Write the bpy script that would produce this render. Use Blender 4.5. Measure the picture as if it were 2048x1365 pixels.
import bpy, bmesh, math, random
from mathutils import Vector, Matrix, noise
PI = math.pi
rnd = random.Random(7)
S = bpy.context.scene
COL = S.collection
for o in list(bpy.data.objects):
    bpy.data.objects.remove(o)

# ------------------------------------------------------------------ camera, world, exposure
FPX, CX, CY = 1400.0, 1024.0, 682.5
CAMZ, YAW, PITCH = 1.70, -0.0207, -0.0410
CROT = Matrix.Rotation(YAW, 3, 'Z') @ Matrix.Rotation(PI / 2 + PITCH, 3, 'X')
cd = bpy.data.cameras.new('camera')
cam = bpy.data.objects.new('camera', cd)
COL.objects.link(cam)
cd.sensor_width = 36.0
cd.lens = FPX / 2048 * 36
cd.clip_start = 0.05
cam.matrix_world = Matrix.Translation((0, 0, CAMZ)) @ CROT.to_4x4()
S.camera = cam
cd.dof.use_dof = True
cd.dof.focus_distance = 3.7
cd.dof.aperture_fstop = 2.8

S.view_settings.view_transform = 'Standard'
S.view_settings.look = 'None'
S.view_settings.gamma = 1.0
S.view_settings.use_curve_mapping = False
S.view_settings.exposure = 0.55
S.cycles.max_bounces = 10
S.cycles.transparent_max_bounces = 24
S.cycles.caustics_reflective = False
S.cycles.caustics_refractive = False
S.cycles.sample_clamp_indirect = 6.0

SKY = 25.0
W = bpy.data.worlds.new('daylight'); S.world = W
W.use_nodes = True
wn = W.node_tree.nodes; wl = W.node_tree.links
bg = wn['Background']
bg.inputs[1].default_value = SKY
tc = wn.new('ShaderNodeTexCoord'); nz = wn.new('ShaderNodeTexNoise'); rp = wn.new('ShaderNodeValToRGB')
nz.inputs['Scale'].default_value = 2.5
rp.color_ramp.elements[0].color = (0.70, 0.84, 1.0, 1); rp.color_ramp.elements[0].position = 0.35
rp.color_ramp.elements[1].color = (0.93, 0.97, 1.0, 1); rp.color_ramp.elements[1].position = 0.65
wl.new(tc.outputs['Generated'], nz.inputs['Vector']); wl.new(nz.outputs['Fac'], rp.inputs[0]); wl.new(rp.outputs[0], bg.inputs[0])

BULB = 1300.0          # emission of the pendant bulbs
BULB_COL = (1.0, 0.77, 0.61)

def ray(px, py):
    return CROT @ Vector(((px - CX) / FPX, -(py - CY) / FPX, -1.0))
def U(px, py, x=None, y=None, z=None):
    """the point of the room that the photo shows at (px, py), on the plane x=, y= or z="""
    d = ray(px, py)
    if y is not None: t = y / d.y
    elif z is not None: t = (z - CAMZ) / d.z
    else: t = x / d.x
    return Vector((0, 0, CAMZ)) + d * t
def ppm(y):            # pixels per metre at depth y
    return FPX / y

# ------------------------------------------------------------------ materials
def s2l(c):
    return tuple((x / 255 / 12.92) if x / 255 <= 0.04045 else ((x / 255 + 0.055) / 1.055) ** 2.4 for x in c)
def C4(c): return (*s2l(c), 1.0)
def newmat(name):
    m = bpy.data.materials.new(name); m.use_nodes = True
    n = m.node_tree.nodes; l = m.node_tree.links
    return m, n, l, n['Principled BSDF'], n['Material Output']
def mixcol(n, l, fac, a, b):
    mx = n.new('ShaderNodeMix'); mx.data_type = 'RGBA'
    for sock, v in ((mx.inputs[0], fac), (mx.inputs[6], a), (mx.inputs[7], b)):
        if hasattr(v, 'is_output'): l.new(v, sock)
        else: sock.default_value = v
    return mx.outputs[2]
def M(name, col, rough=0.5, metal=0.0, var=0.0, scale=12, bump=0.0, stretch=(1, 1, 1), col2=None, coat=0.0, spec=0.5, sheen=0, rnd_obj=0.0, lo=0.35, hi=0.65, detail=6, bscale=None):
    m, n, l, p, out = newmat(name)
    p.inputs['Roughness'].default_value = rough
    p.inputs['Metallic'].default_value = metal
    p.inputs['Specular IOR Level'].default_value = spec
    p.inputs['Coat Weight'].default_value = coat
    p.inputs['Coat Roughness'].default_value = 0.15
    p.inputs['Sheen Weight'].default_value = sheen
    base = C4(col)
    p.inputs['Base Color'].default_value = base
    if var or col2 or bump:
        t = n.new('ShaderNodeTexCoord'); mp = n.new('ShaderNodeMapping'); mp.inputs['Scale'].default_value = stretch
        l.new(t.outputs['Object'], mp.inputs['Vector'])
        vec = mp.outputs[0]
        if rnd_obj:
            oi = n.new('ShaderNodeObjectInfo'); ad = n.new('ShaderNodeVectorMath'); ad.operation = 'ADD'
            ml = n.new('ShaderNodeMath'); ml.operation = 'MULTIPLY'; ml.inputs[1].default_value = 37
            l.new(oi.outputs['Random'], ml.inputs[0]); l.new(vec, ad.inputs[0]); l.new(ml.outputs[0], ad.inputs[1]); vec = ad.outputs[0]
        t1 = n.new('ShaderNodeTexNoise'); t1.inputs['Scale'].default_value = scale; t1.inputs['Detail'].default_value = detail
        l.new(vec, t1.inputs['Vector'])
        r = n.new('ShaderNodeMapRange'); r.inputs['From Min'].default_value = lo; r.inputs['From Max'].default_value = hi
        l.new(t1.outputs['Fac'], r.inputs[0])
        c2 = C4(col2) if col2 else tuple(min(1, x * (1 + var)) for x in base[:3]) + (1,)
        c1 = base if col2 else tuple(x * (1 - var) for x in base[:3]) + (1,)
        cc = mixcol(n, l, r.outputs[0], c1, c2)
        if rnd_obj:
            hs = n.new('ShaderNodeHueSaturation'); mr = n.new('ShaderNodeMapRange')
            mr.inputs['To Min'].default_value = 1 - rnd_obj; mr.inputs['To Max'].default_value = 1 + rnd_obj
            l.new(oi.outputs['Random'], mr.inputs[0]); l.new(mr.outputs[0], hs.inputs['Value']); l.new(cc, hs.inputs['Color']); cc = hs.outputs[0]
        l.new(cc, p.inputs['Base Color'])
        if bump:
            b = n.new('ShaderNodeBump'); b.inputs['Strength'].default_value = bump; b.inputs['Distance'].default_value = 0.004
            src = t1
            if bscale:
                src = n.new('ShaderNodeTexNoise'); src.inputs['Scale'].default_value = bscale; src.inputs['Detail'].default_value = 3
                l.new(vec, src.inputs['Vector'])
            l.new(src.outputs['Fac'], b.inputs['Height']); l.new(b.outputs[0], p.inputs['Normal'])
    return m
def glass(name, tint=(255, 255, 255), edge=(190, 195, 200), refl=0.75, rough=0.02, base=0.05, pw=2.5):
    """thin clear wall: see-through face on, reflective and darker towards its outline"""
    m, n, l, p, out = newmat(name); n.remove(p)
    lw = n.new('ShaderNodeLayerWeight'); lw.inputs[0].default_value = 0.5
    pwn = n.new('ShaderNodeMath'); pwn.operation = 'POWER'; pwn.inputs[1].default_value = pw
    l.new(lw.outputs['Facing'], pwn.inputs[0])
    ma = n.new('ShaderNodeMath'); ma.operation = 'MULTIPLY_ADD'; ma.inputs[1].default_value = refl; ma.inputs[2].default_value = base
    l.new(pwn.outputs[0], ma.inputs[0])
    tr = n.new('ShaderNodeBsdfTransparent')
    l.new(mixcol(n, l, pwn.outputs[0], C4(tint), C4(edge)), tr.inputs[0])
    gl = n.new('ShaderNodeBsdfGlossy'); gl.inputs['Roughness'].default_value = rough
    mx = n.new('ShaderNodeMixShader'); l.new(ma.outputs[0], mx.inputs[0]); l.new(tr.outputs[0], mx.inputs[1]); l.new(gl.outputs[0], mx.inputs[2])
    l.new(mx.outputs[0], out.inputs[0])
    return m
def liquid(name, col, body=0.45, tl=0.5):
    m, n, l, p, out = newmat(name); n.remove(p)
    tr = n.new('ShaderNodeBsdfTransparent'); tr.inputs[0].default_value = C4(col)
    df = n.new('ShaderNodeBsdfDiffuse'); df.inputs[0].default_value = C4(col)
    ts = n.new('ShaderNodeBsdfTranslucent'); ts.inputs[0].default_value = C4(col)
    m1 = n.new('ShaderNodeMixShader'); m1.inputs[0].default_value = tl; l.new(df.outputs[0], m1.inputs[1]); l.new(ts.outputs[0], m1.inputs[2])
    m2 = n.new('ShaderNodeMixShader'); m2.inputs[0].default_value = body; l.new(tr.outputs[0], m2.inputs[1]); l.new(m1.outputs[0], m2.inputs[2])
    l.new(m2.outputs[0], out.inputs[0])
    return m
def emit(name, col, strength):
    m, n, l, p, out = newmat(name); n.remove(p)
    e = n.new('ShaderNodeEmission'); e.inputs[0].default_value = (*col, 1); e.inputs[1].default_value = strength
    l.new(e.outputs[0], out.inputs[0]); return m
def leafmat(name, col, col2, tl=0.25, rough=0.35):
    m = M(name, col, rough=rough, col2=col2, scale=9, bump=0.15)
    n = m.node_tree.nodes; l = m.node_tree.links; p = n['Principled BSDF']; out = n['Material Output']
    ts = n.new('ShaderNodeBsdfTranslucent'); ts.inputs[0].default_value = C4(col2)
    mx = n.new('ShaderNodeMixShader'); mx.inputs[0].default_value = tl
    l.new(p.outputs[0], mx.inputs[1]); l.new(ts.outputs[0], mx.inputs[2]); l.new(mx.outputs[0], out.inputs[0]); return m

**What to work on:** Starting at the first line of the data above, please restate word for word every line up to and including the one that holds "cd.dof.aperture_fstop = 2.8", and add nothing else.

**Solution to this exercise:**
Write the bpy script that would produce this render. Use Blender 4.5. Measure the picture as if it were 2048x1365 pixels.
import bpy, bmesh, math, random
from mathutils import Vector, Matrix, noise
PI = math.pi
rnd = random.Random(7)
S = bpy.context.scene
COL = S.collection
for o in list(bpy.data.objects):
    bpy.data.objects.remove(o)

# ------------------------------------------------------------------ camera, world, exposure
FPX, CX, CY = 1400.0, 1024.0, 682.5
CAMZ, YAW, PITCH = 1.70, -0.0207, -0.0410
CROT = Matrix.Rotation(YAW, 3, 'Z') @ Matrix.Rotation(PI / 2 + PITCH, 3, 'X')
cd = bpy.data.cameras.new('camera')
cam = bpy.data.objects.new('camera', cd)
COL.objects.link(cam)
cd.sensor_width = 36.0
cd.lens = FPX / 2048 * 36
cd.clip_start = 0.05
cam.matrix_world = Matrix.Translation((0, 0, CAMZ)) @ CROT.to_4x4()
S.camera = cam
cd.dof.use_dof = True
cd.dof.focus_distance = 3.7
cd.dof.aperture_fstop = 2.8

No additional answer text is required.